= WORK REQUIRED =
The data below should be restated word for word, with every picture omitted.

= DATA EXTRACT =
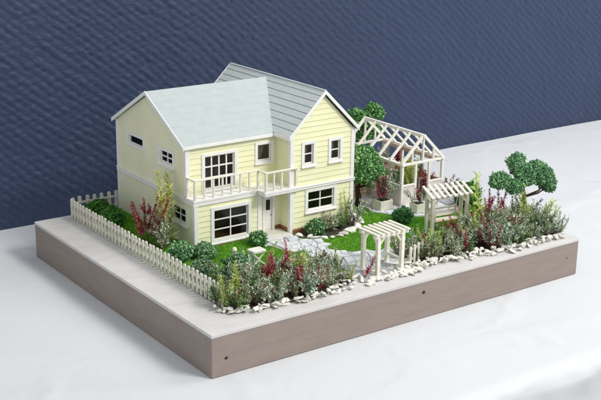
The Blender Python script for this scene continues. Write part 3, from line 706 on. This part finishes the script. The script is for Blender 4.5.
# ------------------------------------------------------------ plants
def jit(c, r, a=.25):
    k = 1+r.uniform(-a, a); return tuple(max(0, v*k*(1+r.uniform(-.08, .08))) for v in c)
def leaf(mb, p, d, l, w_, col):
    d = d.normalized(); a = Vector((0, 0, 1)) if abs(d.z) < .9 else Vector((1, 0, 0)); s = d.cross(a).normalized()*w_/2; n = s.cross(d).normalized()*w_*.25
    mb.add([p, p+d*l*.5+s+n, p+d*l, p+d*l*.5-s+n], [(0, 1, 2), (0, 2, 3)], col)
KIND = {
 'fern': dict(c=(.38, .46, .07), tip=(.70, .76, .28), tipp=.4, l=1.45, w=.36, node=.27, per=3, stem=(.22, .18, .06), stems=(1, 1), h=(8, 9), spread=.1, r=.1),
 'silver': dict(c=(.26, .36, .21), tip=(.80, .84, .72), tipp=.36, l=.60, w=.19, node=.22, per=3, stem=(.14, .12, .08), side=.10, stems=(7, 10), h=(2.2, 4.6), spread=.62, r=.9),
 'heather': dict(c=(.20, .27, .13), tip=(.62, .64, .48), tipp=.28, l=.52, w=.17, node=.2, per=3, stem=(.12, .06, .05), side=.12, stems=(6, 9), h=(2.0, 4.2), spread=.6, r=.8),
 'burgundy': dict(c=(.27, .022, .05), tip=(.62, .17, .22), tipp=.3, l=.60, w=.34, node=.19, per=3, stem=(.08, .03, .03), stems=(3, 4), h=(3.0, 4.8), spread=.35, r=.5),
 'plum': dict(c=(.06, .02, .03), tip=(.18, .05, .06), tipp=.2, l=.62, w=.32, node=.2, per=3, stem=(.04, .02, .02), stems=(4, 5), h=(3.4, 5.0), spread=.5, r=.5),
 'lime': dict(c=(.36, .46, .07), tip=(.72, .80, .32), tipp=.4, l=.62, w=.21, node=.2, per=4, stem=(.20, .16, .06), stems=(2, 3), h=(3.6, 5.0), spread=.28, r=.4),
 'green': dict(c=(.09, .22, .06), tip=(.35, .45, .2), tipp=.3, l=.52, w=.2, node=.2, per=3, stem=(.08, .07, .04), side=.12, stems=(5, 7), h=(2.2, 3.8), spread=.55, r=.6),
}
def sprig_mb(kind, seed, stems=None, h=None, spread=None, r=None, lean=(0, 0), bare=.12, side=None):
    K = KIND[kind]; side = K.get('side', 0) if side is None else side; hue = random.Random(seed+1).uniform(-.06, .07); rnd = random.Random(seed); mb = MB(); ns = stems or rnd.randint(*K['stems'])
    def stem(b, d, H, depth=0):
        n = max(4, int(H/.3)); pts = [b]; dd = d.copy(); p = b.copy()
        for k in range(n):
            dd = (dd+Vector((rnd.gauss(0, .06), rnd.gauss(0, .06), .010))).normalized(); p = p+dd*(H/n); pts.append(p.copy())
        mb.tube(pts, [.055*(1-.6*i/n) for i in range(n+1)], 4, K['stem'])
        m_ = int(H/K['node']); ph = rnd.uniform(0, 6)
        for k in range(m_):
            t = bare+(1-bare)*(k+.5)/m_; f = t*n; i = min(n-1, int(f)); q = pts[i].lerp(pts[i+1], f-i); ax = (pts[i+1]-pts[i]).normalized()
            A = ax.cross(Vector((1, 0, .1))).normalized(); B = ax.cross(A)
            for j in range(K['per']):
                ang = ph+k*2.4+j*6.283/K['per']+rnd.uniform(-.3, .3); o_ = A*math.cos(ang)+B*math.sin(ang)
                sz = (1-.45*t)*rnd.uniform(.75, 1.2)
                c = K['tip'] if rnd.random() < K['tipp'] else K['c']
                hh = hue*(.35 if kind == 'lime' else 1); c = (c[0]*(1+hh), c[1]*(1-hh*.3), c[2]*(1-hh))
                leaf(mb, q, o_+ax*rnd.uniform(.2, 1.1), K['l']*sz, K['w']*sz, jit(c, rnd, .35))
            if side and depth == 0 and rnd.random() < side and t < .8:
                ang = rnd.uniform(0, 6.28); stem(q, (A*math.cos(ang)+B*math.sin(ang)+ax*.9), H*(1-t)*.55+.4, 1)
    for s_ in range(ns):
        a = rnd.uniform(0, 6.283); rr = (r if r is not None else K['r'])*math.sqrt(rnd.random())*.7; sp_ = spread if spread is not None else K['spread']
        d = Vector((math.cos(a)*sp_*rnd.random()+lean[0], math.sin(a)*sp_*rnd.random()+lean[1], 1)).normalized()
        stem(Vector((math.cos(a)*rr, math.sin(a)*rr, 0)), d, (h or rnd.uniform(*K['h']))*rnd.uniform(.78, 1.05))
    return mb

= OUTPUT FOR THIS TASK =
The Blender Python script for this scene continues. Write part 3, from line 706 on. This part finishes the script. The script is for Blender 4.5.
# ------------------------------------------------------------ plants
def jit(c, r, a=.25):
    k = 1+r.uniform(-a, a); return tuple(max(0, v*k*(1+r.uniform(-.08, .08))) for v in c)
def leaf(mb, p, d, l, w_, col):
    d = d.normalized(); a = Vector((0, 0, 1)) if abs(d.z) < .9 else Vector((1, 0, 0)); s = d.cross(a).normalized()*w_/2; n = s.cross(d).normalized()*w_*.25
    mb.add([p, p+d*l*.5+s+n, p+d*l, p+d*l*.5-s+n], [(0, 1, 2), (0, 2, 3)], col)
KIND = {
 'fern': dict(c=(.38, .46, .07), tip=(.70, .76, .28), tipp=.4, l=1.45, w=.36, node=.27, per=3, stem=(.22, .18, .06), stems=(1, 1), h=(8, 9), spread=.1, r=.1),
 'silver': dict(c=(.26, .36, .21), tip=(.80, .84, .72), tipp=.36, l=.60, w=.19, node=.22, per=3, stem=(.14, .12, .08), side=.10, stems=(7, 10), h=(2.2, 4.6), spread=.62, r=.9),
 'heather': dict(c=(.20, .27, .13), tip=(.62, .64, .48), tipp=.28, l=.52, w=.17, node=.2, per=3, stem=(.12, .06, .05), side=.12, stems=(6, 9), h=(2.0, 4.2), spread=.6, r=.8),
 'burgundy': dict(c=(.27, .022, .05), tip=(.62, .17, .22), tipp=.3, l=.60, w=.34, node=.19, per=3, stem=(.08, .03, .03), stems=(3, 4), h=(3.0, 4.8), spread=.35, r=.5),
 'plum': dict(c=(.06, .02, .03), tip=(.18, .05, .06), tipp=.2, l=.62, w=.32, node=.2, per=3, stem=(.04, .02, .02), stems=(4, 5), h=(3.4, 5.0), spread=.5, r=.5),
 'lime': dict(c=(.36, .46, .07), tip=(.72, .80, .32), tipp=.4, l=.62, w=.21, node=.2, per=4, stem=(.20, .16, .06), stems=(2, 3), h=(3.6, 5.0), spread=.28, r=.4),
 'green': dict(c=(.09, .22, .06), tip=(.35, .45, .2), tipp=.3, l=.52, w=.2, node=.2, per=3, stem=(.08, .07, .04), side=.12, stems=(5, 7), h=(2.2, 3.8), spread=.55, r=.6),
}
def sprig_mb(kind, seed, stems=None, h=None, spread=None, r=None, lean=(0, 0), bare=.12, side=None):
    K = KIND[kind]; side = K.get('side', 0) if side is None else side; hue = random.Random(seed+1).uniform(-.06, .07); rnd = random.Random(seed); mb = MB(); ns = stems or rnd.randint(*K['stems'])
    def stem(b, d, H, depth=0):
        n = max(4, int(H/.3)); pts = [b]; dd = d.copy(); p = b.copy()
        for k in range(n):
            dd = (dd+Vector((rnd.gauss(0, .06), rnd.gauss(0, .06), .010))).normalized(); p = p+dd*(H/n); pts.append(p.copy())
        mb.tube(pts, [.055*(1-.6*i/n) for i in range(n+1)], 4, K['stem'])
        m_ = int(H/K['node']); ph = rnd.uniform(0, 6)
        for k in range(m_):
            t = bare+(1-bare)*(k+.5)/m_; f = t*n; i = min(n-1, int(f)); q = pts[i].lerp(pts[i+1], f-i); ax = (pts[i+1]-pts[i]).normalized()
            A = ax.cross(Vector((1, 0, .1))).normalized(); B = ax.cross(A)
            for j in range(K['per']):
                ang = ph+k*2.4+j*6.283/K['per']+rnd.uniform(-.3, .3); o_ = A*math.cos(ang)+B*math.sin(ang)
                sz = (1-.45*t)*rnd.uniform(.75, 1.2)
                c = K['tip'] if rnd.random() < K['tipp'] else K['c']
                hh = hue*(.35 if kind == 'lime' else 1); c = (c[0]*(1+hh), c[1]*(1-hh*.3), c[2]*(1-hh))
                leaf(mb, q, o_+ax*rnd.uniform(.2, 1.1), K['l']*sz, K['w']*sz, jit(c, rnd, .35))
            if side and depth == 0 and rnd.random() < side and t < .8:
                ang = rnd.uniform(0, 6.28); stem(q, (A*math.cos(ang)+B*math.sin(ang)+ax*.9), H*(1-t)*.55+.4, 1)
    for s_ in range(ns):
        a = rnd.uniform(0, 6.283); rr = (r if r is not None else K['r'])*math.sqrt(rnd.random())*.7; sp_ = spread if spread is not None else K['spread']
        d = Vector((math.cos(a)*sp_*rnd.random()+lean[0], math.sin(a)*sp_*rnd.random()+lean[1], 1)).normalized()
        stem(Vector((math.cos(a)*rr, math.sin(a)*rr, 0)), d, (h or rnd.uniform(*K['h']))*rnd.uniform(.78, 1.05))
    return mb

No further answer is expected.